__Stated problem__
Write out exactly the lines that run from the line containing "0.027), 0.35, 0.7))" through the line containing "0.52), 0.35, 0.7))"; both end lines belong to the answer.

__Source data__
** Start **

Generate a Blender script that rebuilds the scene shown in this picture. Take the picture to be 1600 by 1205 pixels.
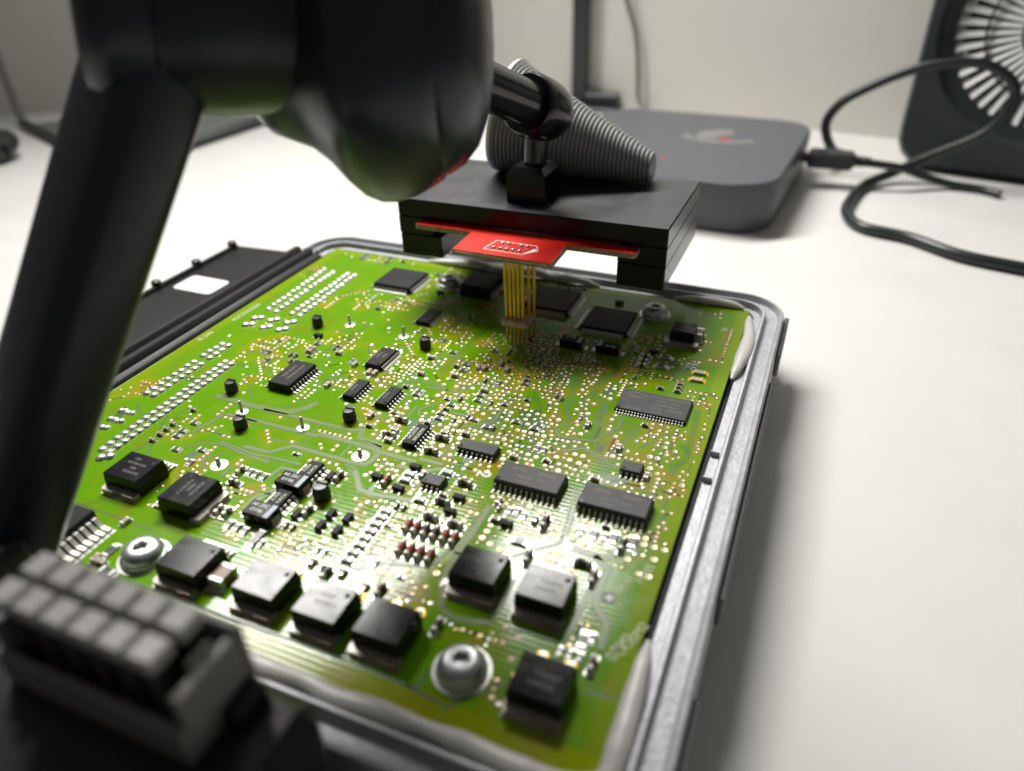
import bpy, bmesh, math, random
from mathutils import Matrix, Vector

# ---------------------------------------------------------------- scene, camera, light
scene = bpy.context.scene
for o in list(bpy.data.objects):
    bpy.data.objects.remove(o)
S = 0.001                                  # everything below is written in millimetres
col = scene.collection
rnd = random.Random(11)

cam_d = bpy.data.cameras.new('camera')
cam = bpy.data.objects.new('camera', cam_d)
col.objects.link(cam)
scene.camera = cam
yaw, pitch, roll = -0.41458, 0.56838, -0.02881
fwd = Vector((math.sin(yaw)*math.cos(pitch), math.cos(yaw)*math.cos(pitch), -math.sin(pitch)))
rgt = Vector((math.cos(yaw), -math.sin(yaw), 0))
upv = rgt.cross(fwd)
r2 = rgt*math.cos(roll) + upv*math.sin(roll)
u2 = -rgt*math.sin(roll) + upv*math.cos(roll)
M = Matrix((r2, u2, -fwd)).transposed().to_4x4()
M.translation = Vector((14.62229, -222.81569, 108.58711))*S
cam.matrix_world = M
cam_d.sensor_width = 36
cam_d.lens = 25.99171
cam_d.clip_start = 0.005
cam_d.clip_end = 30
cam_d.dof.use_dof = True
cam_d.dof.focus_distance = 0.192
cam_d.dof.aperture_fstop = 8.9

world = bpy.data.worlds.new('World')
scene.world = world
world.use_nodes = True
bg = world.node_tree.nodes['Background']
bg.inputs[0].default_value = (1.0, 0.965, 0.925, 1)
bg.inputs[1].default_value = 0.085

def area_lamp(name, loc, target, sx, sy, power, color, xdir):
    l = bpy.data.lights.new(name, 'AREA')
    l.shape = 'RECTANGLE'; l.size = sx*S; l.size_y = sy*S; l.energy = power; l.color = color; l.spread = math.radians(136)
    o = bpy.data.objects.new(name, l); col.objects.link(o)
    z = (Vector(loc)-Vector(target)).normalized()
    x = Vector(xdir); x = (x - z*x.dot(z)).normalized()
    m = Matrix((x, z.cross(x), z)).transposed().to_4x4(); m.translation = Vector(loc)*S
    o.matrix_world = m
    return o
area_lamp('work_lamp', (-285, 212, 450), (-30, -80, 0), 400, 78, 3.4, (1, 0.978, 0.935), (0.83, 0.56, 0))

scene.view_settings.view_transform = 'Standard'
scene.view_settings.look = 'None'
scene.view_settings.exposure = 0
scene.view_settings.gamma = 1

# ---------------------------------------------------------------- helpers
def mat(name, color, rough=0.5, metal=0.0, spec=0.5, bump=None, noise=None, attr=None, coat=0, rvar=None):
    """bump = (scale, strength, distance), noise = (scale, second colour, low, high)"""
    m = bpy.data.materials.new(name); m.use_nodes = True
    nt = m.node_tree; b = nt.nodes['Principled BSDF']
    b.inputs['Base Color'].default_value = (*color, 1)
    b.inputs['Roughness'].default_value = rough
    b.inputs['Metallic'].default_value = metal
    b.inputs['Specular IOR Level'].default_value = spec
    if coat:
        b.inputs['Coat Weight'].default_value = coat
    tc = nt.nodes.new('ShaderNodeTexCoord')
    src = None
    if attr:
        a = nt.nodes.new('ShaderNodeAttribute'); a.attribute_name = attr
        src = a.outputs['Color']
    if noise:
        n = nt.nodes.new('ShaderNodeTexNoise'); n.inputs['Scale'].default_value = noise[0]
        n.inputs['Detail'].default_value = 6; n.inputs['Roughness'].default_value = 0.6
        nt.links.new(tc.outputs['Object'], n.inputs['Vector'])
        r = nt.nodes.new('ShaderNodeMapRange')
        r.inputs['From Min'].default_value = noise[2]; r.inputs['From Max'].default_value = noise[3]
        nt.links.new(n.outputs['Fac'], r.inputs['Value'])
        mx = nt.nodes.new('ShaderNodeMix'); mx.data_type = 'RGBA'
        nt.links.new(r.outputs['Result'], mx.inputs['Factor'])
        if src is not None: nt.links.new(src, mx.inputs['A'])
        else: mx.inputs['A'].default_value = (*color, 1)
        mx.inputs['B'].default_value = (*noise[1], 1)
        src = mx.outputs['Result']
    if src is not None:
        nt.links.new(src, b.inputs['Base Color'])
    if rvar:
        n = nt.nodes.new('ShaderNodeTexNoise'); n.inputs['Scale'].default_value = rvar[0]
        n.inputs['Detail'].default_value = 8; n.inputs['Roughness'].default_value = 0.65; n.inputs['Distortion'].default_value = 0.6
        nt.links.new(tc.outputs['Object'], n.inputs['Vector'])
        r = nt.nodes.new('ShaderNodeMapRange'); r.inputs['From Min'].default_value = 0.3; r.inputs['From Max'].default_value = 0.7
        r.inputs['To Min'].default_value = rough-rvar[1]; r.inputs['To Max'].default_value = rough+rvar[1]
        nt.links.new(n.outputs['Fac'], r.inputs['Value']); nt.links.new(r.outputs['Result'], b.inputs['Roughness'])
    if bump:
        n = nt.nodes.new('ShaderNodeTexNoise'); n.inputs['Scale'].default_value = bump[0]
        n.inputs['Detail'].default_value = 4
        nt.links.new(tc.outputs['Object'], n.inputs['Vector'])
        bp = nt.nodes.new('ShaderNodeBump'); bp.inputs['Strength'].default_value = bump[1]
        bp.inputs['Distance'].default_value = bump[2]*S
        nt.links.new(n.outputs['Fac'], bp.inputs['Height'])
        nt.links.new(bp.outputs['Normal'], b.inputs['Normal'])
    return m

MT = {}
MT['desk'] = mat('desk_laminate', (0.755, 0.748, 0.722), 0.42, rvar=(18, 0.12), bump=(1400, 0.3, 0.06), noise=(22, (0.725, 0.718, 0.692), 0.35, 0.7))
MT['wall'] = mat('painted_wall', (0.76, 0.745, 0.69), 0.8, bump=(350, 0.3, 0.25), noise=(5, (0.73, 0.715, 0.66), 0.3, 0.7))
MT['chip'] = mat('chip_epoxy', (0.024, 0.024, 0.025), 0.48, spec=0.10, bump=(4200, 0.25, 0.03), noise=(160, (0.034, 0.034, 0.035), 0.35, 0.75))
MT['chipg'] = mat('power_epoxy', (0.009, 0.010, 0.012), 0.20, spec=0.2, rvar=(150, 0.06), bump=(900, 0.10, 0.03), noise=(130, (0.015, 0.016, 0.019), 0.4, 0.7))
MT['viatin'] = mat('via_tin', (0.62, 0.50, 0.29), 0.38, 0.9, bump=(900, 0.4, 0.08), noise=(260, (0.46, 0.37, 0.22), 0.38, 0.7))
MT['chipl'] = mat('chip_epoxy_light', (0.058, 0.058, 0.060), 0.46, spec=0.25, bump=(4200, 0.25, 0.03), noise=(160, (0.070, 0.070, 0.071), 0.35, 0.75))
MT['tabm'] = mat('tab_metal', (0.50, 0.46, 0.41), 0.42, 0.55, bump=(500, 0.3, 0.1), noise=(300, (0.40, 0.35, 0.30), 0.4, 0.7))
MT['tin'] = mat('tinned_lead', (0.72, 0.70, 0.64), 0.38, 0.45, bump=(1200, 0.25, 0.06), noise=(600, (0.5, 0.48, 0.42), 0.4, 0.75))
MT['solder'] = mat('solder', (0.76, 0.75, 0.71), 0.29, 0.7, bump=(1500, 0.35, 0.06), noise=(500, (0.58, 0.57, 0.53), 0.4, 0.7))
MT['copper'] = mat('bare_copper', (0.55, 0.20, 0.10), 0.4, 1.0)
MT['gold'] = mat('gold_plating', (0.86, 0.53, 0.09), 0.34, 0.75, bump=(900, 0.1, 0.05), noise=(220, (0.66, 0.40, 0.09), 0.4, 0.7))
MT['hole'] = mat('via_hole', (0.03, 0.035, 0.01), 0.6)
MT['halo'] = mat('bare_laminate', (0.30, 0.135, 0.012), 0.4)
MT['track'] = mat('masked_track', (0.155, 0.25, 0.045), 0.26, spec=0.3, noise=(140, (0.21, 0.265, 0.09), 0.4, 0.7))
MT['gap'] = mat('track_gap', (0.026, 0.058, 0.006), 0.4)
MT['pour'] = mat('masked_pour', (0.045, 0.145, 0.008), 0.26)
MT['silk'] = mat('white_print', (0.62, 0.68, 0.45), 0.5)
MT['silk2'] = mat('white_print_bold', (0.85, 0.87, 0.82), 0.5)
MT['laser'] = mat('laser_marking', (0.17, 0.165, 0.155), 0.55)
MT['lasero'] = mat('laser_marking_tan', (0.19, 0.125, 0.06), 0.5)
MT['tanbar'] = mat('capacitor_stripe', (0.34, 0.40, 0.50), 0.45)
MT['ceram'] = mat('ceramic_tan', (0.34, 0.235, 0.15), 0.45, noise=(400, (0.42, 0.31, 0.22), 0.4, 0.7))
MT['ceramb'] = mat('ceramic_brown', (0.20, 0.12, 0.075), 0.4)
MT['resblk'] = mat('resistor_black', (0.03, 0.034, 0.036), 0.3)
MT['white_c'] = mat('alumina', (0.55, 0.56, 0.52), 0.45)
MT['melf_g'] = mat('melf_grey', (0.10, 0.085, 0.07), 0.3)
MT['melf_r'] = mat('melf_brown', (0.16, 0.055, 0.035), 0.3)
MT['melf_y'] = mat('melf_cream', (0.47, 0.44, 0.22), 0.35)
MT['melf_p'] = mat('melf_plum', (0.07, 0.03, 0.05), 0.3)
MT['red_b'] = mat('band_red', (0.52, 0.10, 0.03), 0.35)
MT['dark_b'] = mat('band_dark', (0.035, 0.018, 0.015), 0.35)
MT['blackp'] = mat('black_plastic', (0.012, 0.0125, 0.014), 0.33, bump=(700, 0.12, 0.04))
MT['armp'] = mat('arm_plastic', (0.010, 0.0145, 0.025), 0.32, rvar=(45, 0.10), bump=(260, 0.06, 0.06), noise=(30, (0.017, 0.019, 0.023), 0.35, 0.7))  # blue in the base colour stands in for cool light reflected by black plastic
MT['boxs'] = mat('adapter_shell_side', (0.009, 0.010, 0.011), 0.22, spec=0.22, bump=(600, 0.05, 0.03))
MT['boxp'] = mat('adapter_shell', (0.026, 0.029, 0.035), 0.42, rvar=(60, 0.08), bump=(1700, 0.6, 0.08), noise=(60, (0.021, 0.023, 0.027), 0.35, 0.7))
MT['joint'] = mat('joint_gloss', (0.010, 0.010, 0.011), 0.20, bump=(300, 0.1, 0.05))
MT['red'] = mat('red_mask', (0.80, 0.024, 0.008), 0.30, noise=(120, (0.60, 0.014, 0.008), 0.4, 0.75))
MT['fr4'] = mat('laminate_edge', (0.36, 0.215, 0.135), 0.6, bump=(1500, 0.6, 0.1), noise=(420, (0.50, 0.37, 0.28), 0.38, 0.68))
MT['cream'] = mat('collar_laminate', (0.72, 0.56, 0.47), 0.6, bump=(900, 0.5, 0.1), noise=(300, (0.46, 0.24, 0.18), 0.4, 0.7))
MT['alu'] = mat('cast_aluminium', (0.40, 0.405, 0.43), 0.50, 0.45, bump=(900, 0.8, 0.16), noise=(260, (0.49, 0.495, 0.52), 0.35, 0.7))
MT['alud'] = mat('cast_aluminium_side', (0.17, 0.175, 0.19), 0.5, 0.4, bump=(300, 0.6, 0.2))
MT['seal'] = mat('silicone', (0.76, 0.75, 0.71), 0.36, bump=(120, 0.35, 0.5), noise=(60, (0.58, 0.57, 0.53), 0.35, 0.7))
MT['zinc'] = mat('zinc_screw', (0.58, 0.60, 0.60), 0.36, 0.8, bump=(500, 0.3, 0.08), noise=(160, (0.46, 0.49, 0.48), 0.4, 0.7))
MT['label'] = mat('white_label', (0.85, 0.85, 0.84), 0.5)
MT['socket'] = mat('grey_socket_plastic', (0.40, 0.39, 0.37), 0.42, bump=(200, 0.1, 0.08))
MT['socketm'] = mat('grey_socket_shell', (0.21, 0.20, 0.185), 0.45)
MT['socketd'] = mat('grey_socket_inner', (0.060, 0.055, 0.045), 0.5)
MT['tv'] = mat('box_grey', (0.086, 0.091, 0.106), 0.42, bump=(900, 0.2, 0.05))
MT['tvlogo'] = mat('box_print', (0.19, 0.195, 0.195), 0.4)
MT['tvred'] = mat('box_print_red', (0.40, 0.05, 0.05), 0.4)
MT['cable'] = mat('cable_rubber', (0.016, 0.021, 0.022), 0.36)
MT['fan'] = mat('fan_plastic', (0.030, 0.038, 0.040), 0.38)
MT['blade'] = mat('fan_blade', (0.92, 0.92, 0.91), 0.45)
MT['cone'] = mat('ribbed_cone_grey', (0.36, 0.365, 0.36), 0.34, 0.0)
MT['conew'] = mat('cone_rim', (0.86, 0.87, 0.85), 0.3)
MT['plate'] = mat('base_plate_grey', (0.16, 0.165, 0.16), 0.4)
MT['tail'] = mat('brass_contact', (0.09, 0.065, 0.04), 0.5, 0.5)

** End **

__Full response__
MT['boxp'] = mat('adapter_shell', (0.026, 0.029, 0.035), 0.42, rvar=(60, 0.08), bump=(1700, 0.6, 0.08), noise=(60, (0.021, 0.023, 0.027), 0.35, 0.7))
MT['joint'] = mat('joint_gloss', (0.010, 0.010, 0.011), 0.20, bump=(300, 0.1, 0.05))
MT['red'] = mat('red_mask', (0.80, 0.024, 0.008), 0.30, noise=(120, (0.60, 0.014, 0.008), 0.4, 0.75))
MT['fr4'] = mat('laminate_edge', (0.36, 0.215, 0.135), 0.6, bump=(1500, 0.6, 0.1), noise=(420, (0.50, 0.37, 0.28), 0.38, 0.68))
MT['cream'] = mat('collar_laminate', (0.72, 0.56, 0.47), 0.6, bump=(900, 0.5, 0.1), noise=(300, (0.46, 0.24, 0.18), 0.4, 0.7))
MT['alu'] = mat('cast_aluminium', (0.40, 0.405, 0.43), 0.50, 0.45, bump=(900, 0.8, 0.16), noise=(260, (0.49, 0.495, 0.52), 0.35, 0.7))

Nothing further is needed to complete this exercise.